News that Niagara police made an arrest in connection with the unsolved homicide of young woman is giving hope to a former prostitute that her friend’s killer will soon be captured.

Deborah Nanson once turned tricks alongside childhood friend Dawn Stewart in the Main and Ferry streets area.

Stewart was six months pregnant when she vanished from her Niagara Falls home in September 1995.

Her skeletal remains, and those of a fetus, were discovered six months later in Pelham.

While Nanson left prostitution two years ago after kicking a crack cocaine habit, she often thinks about her fallen friend and hopes the person responsible for her death will one day be brought to justice.

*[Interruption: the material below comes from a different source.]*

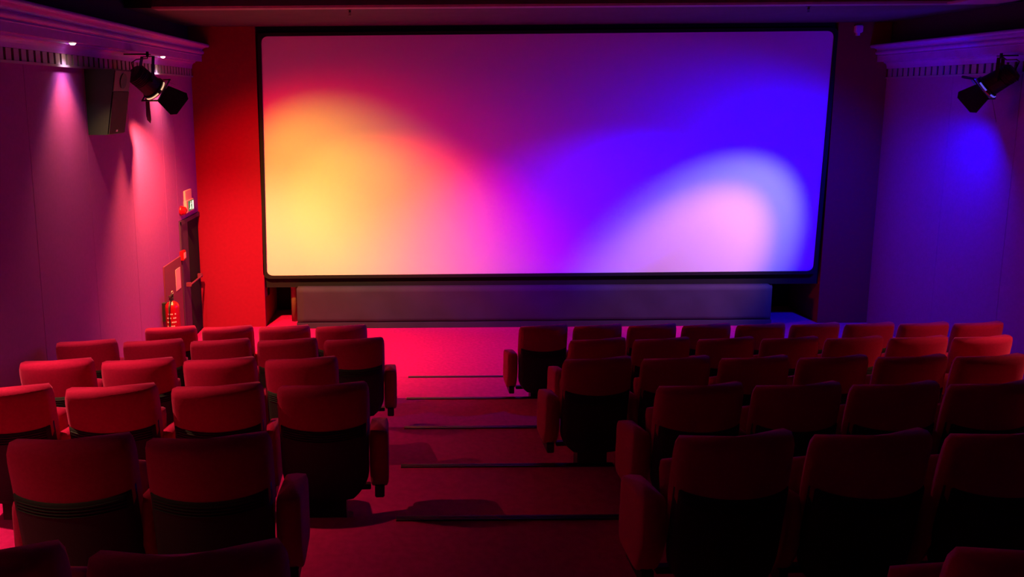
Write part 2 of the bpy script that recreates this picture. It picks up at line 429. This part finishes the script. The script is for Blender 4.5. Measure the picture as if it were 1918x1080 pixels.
# ------------------------------------------------------------------ wall speaker
sp = empty('wall_speaker', (XL, 7.68, CAMZ-.37)); tag(sp, 'tapered dark box loudspeaker hung high on the mauve wall', 'speaker')
y0, y1 = 7.75, 8.19; zt, zb = CAMZ+.285, CAMZ-.385; xt, xb = XL+.31, XL+.195
bm = prism(bmesh.new(), [(XL, y0, zt), (xt, y0, zt), (xb, y0, zb), (XL, y0, zb)], (0, y1-y0, 0))
obj('cabinet', rel(bm, sp), M['speaker'], sp)
def spt(u, v, d=0):   # u along y 0..1, v down 0..1, d outward
    p0 = Vector((xt, y0, zt)); n = Vector((zt-zb, 0, -(xt-xb))).normalized()
    return p0 + Vector((0, (y1-y0)*u, 0)) + Vector((xb-xt, 0, zb-zt))*v + n*d
def plate(u0, u1, v0, v1, d0, d1):
    n = spt(0, 0, d1) - spt(0, 0, d0)
    return prism(bmesh.new(), [spt(u0, v0, d0), spt(u1, v0, d0), spt(u1, v1, d0), spt(u0, v1, d0)], n)
obj('grille', rel(plate(.03, .97, .34, .985, 0, .012), sp), M['grille'], sp)
hp = obj('horn_plate', rel(plate(.03, .97, .02, .33, 0, .010), sp), M['horn'], sp)
bm = bmesh.new()
cyl(bm, spt(.52, .17, .008), spt(.52, .17, .02), .075, .082, 24)
obj('horn_mouth', rel(bm, sp), M['lens'], hp)
obj('badge', rel(plate(.40, .50, .93, .96, .012, .016), sp), M['white'], sp)

# ------------------------------------------------------------------ theatre lanterns
def spot(name, parent, pos, col, W, ang, blend, aim, rad=.055):
    l = bpy.data.lights.new(name, 'SPOT'); l.color = col; l.energy = W; l.spot_size = R(ang); l.spot_blend = blend; l.shadow_soft_size = rad
    o = bpy.data.objects.new(name, l); link(o, parent)
    d = (Vector(aim) - Vector(pos)).normalized()
    o.rotation_euler = d.to_track_quat('-Z', 'Y').to_euler(); o.location = Vector(pos) - parent.location
    return o
def lantern(name, hang, pos, aim, label, lights, flip):
    hang = Vector(hang)
    root = empty('theatre_lantern', hang); tag(root, label, 'stage light', 'barn door lanterns on the cornices')
    d = (Vector(aim) - pos).normalized(); q = d.to_track_quat('Z', 'Y')
    def LM(p): return pos + q @ Vector((p[0]*1.2, p[1]*1.2, p[2]))     # local: z along beam, lens at 0
    T = Matrix.Translation(pos) @ q.to_matrix().to_4x4() @ Matrix.Diagonal((1.2, 1.2, 1, 1))
    body = bmesh.new()
    lathe(body, [(.0, -.34), (.07, -.335), (.088, -.31), (.09, -.20), (.098, -.19), (.105, -.05), (.118, -.04), (.118, -.012), (.1, -.01), (.1, -.03), (0, -.032)], M=T)
    obj('lamp_housing', rel(body, root), M['lens'], root, False)
    fins = bmesh.new()
    for k in range(5): lathe(fins, [(.09, -.30+k*.022), (.098, -.30+k*.022), (.098, -.292+k*.022), (.09, -.292+k*.022)], M=T)
    f = obj('cooling_fin', rel(fins, root), M['lens'], root); f['kind'] = 'stuff'
    rg = bmesh.new(); lathe(rg, [(.1, -.012), (.122, -.012), (.124, 0.0), (.1, .002), (.1, -.012)], M=T)
    obj('lens_ring', rel(rg, root), M['ring'], root)
    gp = bmesh.new()                                          # emissive arcs added to imitate light leaking round the lens rim
    for g0, g1 in (((264, 332), (352, 395)) if pos.x < 0 else ((155, 200), (230, 297))):
        hx0 = d.cross(Vector((0, 0, 1))).normalized(); vx0 = hx0.cross(d); ring = []
        for i in range(9):
            a = R(g0 + (g1-g0)*i/8); o1 = hx0*math.cos(a) + vx0*math.sin(a)
            ring.append([gp.verts.new(pos + o1*r_ + d*z_) for r_, z_ in ((.146, -.030), (.150, -.030), (.151, -.014), (.146, -.014))])
        for a_, b_ in zip(ring, ring[1:]):
            for i in range(4): gp.faces.new((a_[i], a_[(i+1) % 4], b_[(i+1) % 4], b_[i]))
        gp.faces.new(ring[0][::-1]); gp.faces.new(ring[-1])
    obj('rim_glow', rel(gp, root), M['glowwarm'] if pos.x < 0 else M['glowblue'], root)
    # square frame + four doors
    fr = bmesh.new()
    for (a, b, c2, d2) in ((-.13, .13, .115, .13), (-.13, .13, -.13, -.115), (-.13, -.115, -.13, .13), (.115, .13, -.13, .13)):
        prism(fr, [LM((a, c2, .004)), LM((b, c2, .004)), LM((b, d2, .004)), LM((a, d2, .004))], q @ Vector((0, 0, .01)))
    obj('colour_frame', rel(fr, root), M['lens'], root)
    for k in range(4):
        a0 = R(flip[k]); sprd, L = (R(38 if pos.x < 0 or k == 0 else 60), .25) if k < 2 else ((R(15), .13) if pos.x < 0 else (R(46), .12))
        hx = d.cross(Vector((0, 0, 1))).normalized(); vx = hx.cross(d)
        axw = hx*math.cos(a0) + vx*math.sin(a0); ax = q.inverted() @ axw; tx = Vector((0, 0, 1)).cross(ax)
        out = Vector((0, 0, 1))*math.cos(sprd) + ax*math.sin(sprd)
        b0 = ax*.125 + Vector((0, 0, .012))
        w0, w1 = (.09, .13) if k % 2 == 0 else (.05, .065)
        pts4 = [b0 - tx*w0, b0 + tx*w0, b0 + tx*w1 + out*L*.8, b0 + tx*w1*.7 + out*L, b0 - tx*w1*.7 + out*L, b0 - tx*w1 + out*L*.8]
        nrm = out.cross(tx)
        obj('barn_door', rel(prism(bmesh.new(), [LM(p) for p in pts4], q @ (nrm*.003)), root), M['lens'], root)
    # yoke
    side = (q @ Vector((1, 0, 0))); side = Vector((side.x, side.y, 0)).normalized()
    c0 = LM((0, 0, -.16))
    topz = hang.z - .03
    yk = bmesh.new()
    for s in (-1, 1):
        p1 = c0 + side*s*.135; p2 = Vector((hang.x, hang.y, topz)) + side*s*.10
        fwd = side.cross(Vector((0, 0, 1)))*.018
        prism(yk, [p1 - fwd, p1 + fwd, p2 + fwd, p2 - fwd], side*.006*s)
    p2 = Vector((hang.x, hang.y, topz)); fwd = side.cross(Vector((0, 0, 1)))*.018
    prism(yk, [p2 - side*.106 - fwd, p2 + side*.106 - fwd, p2 + side*.106 + fwd, p2 - side*.106 + fwd], (0, 0, .008))
    obj('yoke', rel(yk, root), M['lens'], root)
    kn = bmesh.new()
    for s in (-1, 1): cyl(kn, c0 + side*s*.115, c0 + side*s*.165, .02, seg=12)
    obj('tilt_knob', rel(kn, root), M['lens'], root)
    cl = bmesh.new(); cyl(cl, (hang.x, hang.y, topz), (hang.x, hang.y, hang.z+.03), .016, seg=10); box(cl, hang.x-.03, hang.x+.03, hang.y-.03, hang.y+.03, hang.z-.008, hang.z+.004)
    obj('hook_clamp', rel(cl, root), M['lens'], root)
    wx = XL+.06 if pos.x < 0 else XR-.06
    obj('hanging_arm', rel(bx(min(wx, hang.x), max(wx, hang.x), hang.y-.018, hang.y+.018, hang.z-.006, hang.z+.009), root), M['lens'], root)
    tail = LM((0, 0, -.335))
    cb = tube(bmesh.new(), [tail, tail + Vector((0, -.05, .10)), (tail + p2)/2 + Vector((0, -.12, .05)), p2 + Vector((.02, -.06, -.02)), p2 + Vector((0, 0, .03))], .007, 6)
    obj('power_cable', rel(cb, root), M['hose'], root, True)
    for col, W, ang, bl, am in lights:
        spot('lantern_light', root, pos + d*.03, col, W, ang, bl, am)
    return root
lantern('theatre_lantern', (-3.085, 8.68, FT_L+.066), LEFT_POS, (-1.2, 11.43, CAMZ-2.3), 'black barn door lantern with warm rim and added glow arcs hanging beside the wall speaker', LEFT_LIGHTS, (345, 245, 165, 75))
lantern('theatre_lantern', (6.80, 8.87, FT_R+.066), RIGHT_POS, (4.5, 11.43, CAMZ-2.4), 'black barn door lantern with added blue glow arcs under the blue lit cornice', RIGHT_LIGHTS, (195, 295, 15, 105))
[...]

“Someone has to be held accountable. Whomever hands she died at, they need to be caught,” said Nanson, who now assists sex-trade workers and addicts through Come Walk a Mile, a Hamilton-based support group,

On Monday, a Niagara Regional Police task force announced the arrest of a suspect in connection with the death of 32-year-old Diane Dimitri, whose body was found in a rural ditch in Welland in August 2003.

The same suspect, a 33-year-old Niagara Falls resident, was arrested in January and charged with first degree murder in connection with the death of Cassey Cichocki, 22.

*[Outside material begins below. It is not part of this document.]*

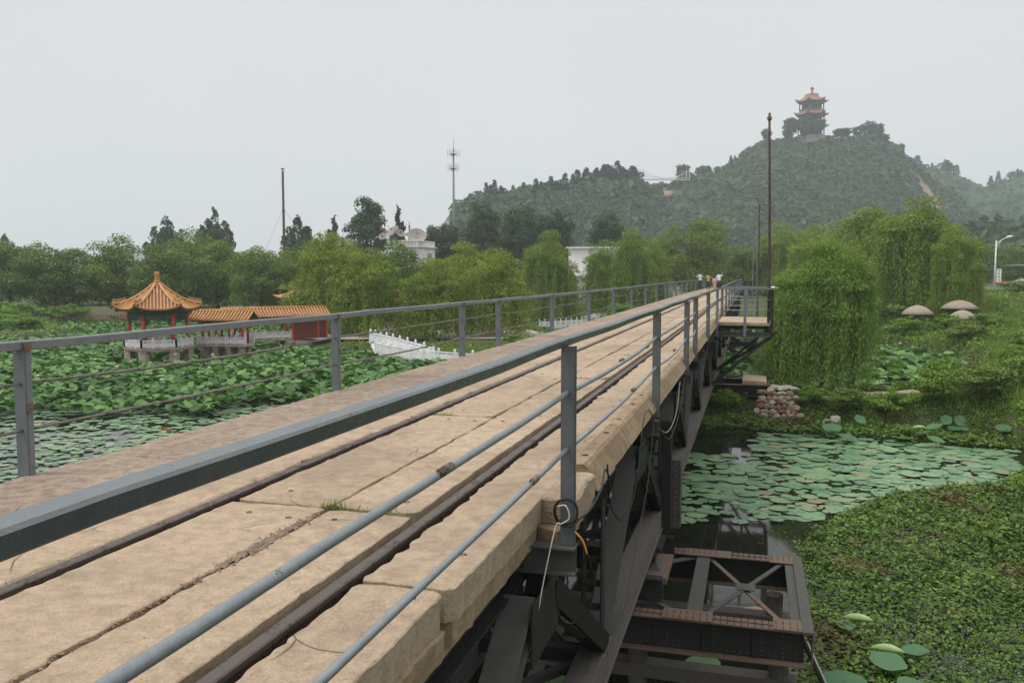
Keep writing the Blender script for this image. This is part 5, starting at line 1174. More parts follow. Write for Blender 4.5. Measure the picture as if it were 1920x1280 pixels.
slab('under_slab', -1.36, -1.16, 5.40, 6.5, -.178, .12, 'curb', (.012,.02,.012,.002), 997, 14, .012)
# kerb blocks along the right edge beyond the broken stretch
yk = [6.62,8.42,8.45,10.2,12.05,13.9,15.7]
yk = [6.42,8.25,10.1,11.95]
while yk[-1] < 96: yk.append(yk[-1]+1.8)
for i in range(len(yk)-1):
    a, b = yk[i]+.02, yk[i+1]-.012; rr = random.Random(300+i); z0 = rz(a)
    mb = MB(); n_ = 6 if i < 8 else 2
    prof = [(-1.352,-.165),(-1.352,.008),(-1.335,.022),(-1.245,.022),(-1.215,.0),(-1.12,-.165)]
    ringl = []
    for j in range(n_+1):
        y = a+(b-a)*j/n_; e_ = .012 if j in (0, n_) else 0
        ringl.append([(x+rr.gauss(0,.0022), y+(e_ if j == 0 else -e_ if j == n_ else 0)+ (rr.gauss(0,.012) if j in (0,n_) else 0), z+rz(y)+rr.gauss(0,.002)) for x, z in prof])
    loft(mb, ringl, True); kb = obj('kerb_block', mb, 'curb', BR)
    if i < 12:
        for hy_ in (a+.35, b-.4):
            obj('hole_shade_disc', MB().lathe([(.03,.002),(.001,.0)], 8, (-1.295,hy_,.024+rz(hy_))), 'dark', kb)  # dark disc on the block paints the shade of a hole
# outer faces of the near kerb (no blocks): bevelled lip
# rubble in the seam and beside the rails
def pebbles(name, n, fx, fy, smin, smax, m, z=0):
    mb = MB(); rr = random.Random(5)
    for _ in range(n):
        x, y = fx(rr), fy(rr); s_ = rr.uniform(smin, smax)
        v = [Vector(q).normalized()*s_*rr.uniform(.6,1.15) for q in ((1,0,0),(-1,0,0),(0,1,0),(0,-1,0),(0,0,.6),(0,0,-.6))]
        mb.add([(p.x+x, p.y+y, p.z+z+rz(y)) for p in v], [(0,2,4),(2,1,4),(1,3,4),(3,0,4),(2,0,5),(1,2,5),(3,1,5),(0,3,5)])
    return obj(name, mb, m, BR, kind='stuff')
pebbles('rubble', 900, lambda r: -2.61+r.gauss(0,.012), lambda r: random.choice([r.uniform(2.2,4.8), r.uniform(3.6,4.7), r.uniform(-1,2.4)]), .004, .014, 'curb', -.010)
pebbles('rubble', 900, lambda r: -2.60+r.gauss(0,.03)*(1-abs(r.uniform(-1,1))), lambda r: 4.15+r.gauss(0,.28), .004, .014, 'band', .0)
pebbles('rubble', 1500, lambda r: -3.50+r.uniform(0,.05), lambda r: r.uniform(1,16), .005, .017, 'band', -.035)
pebbles('rubble', 1100, lambda r: -1.975+r.uniform(0,.035), lambda r: 2+14*r.random()**1.5, .005, .014, 'band', -.05)
obj('bed', MB().box(-5.15,-1.42,-6.2,97,-.38,-.30), 'curb', BR)
for xa, xb in ((-3.48,-3.28),(-2.02,-1.80)):
    mb = MB(); ys_ = np.arange(-6, 97.1, 4)
    for j in range(len(ys_)-1): mb.beam(((xa+xb)/2, ys_[j], -.16+rz(ys_[j])), ((xa+xb)/2, ys_[j+1], -.16+rz(ys_[j+1])), xb-xa, .06)
    obj('rail_bed', mb, 'dark', BR)  # near-black colour paints the shade in the trough beside the rail
# track rails
def rail(x):
    w = .036; prof = [(-.04,-.115),(.04,-.115),(.04,-.108),(.009,-.09),(.009,-.035),(w,-.028),(w,-.006),(w-.008,0),(-w+.008,0),(-w,-.006),(-w,-.028),(-.009,-.035),(-.009,-.09),(-.04,-.108)]
    ys_ = np.concatenate([np.arange(-6, 30, 3), np.arange(30, 98, 8)]); k0 = 0
    joints = [0, 12.2, 24.5, 97]
    for q in range(3):
        sel = [y for y in ys_ if joints[q]-6*(q == 0) < y < joints[q+1]]; sel = [joints[q]-6*(q == 0)+.004]+sel+[joints[q+1]-.004]
        mb = MB(); loft(mb, [[(x+a+.002*math.sin(y*.5+x*7), y, b+.002+rz(y)) for a, b in prof] for y in sel], True); r_ = obj('track_rail', mb, 'track', BR)
rail(-3.395); rail(-1.905)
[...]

Nanson hopes the latest arrest will not slow down the investigation into the outstanding cases, which includes Stewart, 32, Nadine Gurczenski, 27, and Margaret Jeannette Jugaru, 26.

“Her (Stewart’s) body lay out there for how many months before she was found? I think they (police) owe it to her children to keep going.”

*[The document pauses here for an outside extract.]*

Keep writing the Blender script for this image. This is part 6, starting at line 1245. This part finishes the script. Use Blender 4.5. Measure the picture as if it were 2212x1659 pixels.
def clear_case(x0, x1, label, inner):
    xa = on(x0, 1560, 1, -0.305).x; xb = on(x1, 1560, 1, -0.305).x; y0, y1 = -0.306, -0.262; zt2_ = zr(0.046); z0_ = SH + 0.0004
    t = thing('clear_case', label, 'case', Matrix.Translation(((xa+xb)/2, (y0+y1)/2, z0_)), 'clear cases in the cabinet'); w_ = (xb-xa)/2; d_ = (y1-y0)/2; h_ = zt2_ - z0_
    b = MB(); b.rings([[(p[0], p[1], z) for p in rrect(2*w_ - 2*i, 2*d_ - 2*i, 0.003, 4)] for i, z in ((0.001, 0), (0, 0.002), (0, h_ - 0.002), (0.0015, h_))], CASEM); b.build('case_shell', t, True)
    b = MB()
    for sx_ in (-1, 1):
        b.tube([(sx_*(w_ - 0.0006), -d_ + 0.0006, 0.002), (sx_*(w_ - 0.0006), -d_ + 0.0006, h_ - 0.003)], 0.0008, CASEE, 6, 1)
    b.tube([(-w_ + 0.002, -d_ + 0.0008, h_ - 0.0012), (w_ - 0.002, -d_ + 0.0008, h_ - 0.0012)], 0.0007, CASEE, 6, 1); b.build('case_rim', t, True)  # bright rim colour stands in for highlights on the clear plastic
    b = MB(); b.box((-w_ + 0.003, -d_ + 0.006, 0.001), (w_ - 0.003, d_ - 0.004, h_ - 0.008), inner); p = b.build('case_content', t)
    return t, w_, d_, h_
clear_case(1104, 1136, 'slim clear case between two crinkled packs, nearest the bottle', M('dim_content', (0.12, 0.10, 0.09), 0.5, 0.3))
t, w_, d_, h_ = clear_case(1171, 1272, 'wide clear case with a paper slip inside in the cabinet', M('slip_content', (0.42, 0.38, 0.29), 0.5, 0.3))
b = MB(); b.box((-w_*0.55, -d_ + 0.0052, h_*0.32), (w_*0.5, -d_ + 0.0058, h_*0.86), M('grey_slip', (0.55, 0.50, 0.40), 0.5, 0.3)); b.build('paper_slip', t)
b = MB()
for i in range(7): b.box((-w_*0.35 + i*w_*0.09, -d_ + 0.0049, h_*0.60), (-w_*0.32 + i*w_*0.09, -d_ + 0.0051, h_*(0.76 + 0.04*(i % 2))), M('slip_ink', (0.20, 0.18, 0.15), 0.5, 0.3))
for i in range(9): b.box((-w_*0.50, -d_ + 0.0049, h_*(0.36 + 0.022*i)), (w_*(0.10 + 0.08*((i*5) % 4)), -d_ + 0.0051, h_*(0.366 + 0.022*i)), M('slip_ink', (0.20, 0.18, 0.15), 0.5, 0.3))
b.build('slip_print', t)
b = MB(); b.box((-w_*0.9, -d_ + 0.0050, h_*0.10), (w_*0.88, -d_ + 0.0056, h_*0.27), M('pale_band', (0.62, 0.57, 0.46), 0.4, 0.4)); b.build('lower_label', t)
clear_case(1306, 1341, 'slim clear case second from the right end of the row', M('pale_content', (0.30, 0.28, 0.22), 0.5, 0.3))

Stewart’s surviving children are now teenagers and, if her unborn child had lived, he or she would have celebrated an 11th birthday this year.

“We have to keep in mind the families of those women. They need closure in order to move on,” Nanson said.

Word of the latest arrest was met with praise from a Canada-wide sex worker’s rights organization which had earlier criticized Niagara police for not taking action sooner when the women vanished.

“We were afraid the task force would be just for show and would be quietly dismantled in two or three months. That doesn’t seem to be the case and we’re quite pleased with that,” said Valerie Scott, executive director of Sex Professionals of Canada.

According to SPOC, more than 600 sex-trade workers in Canada have either been murdered or have gone missing since 1985.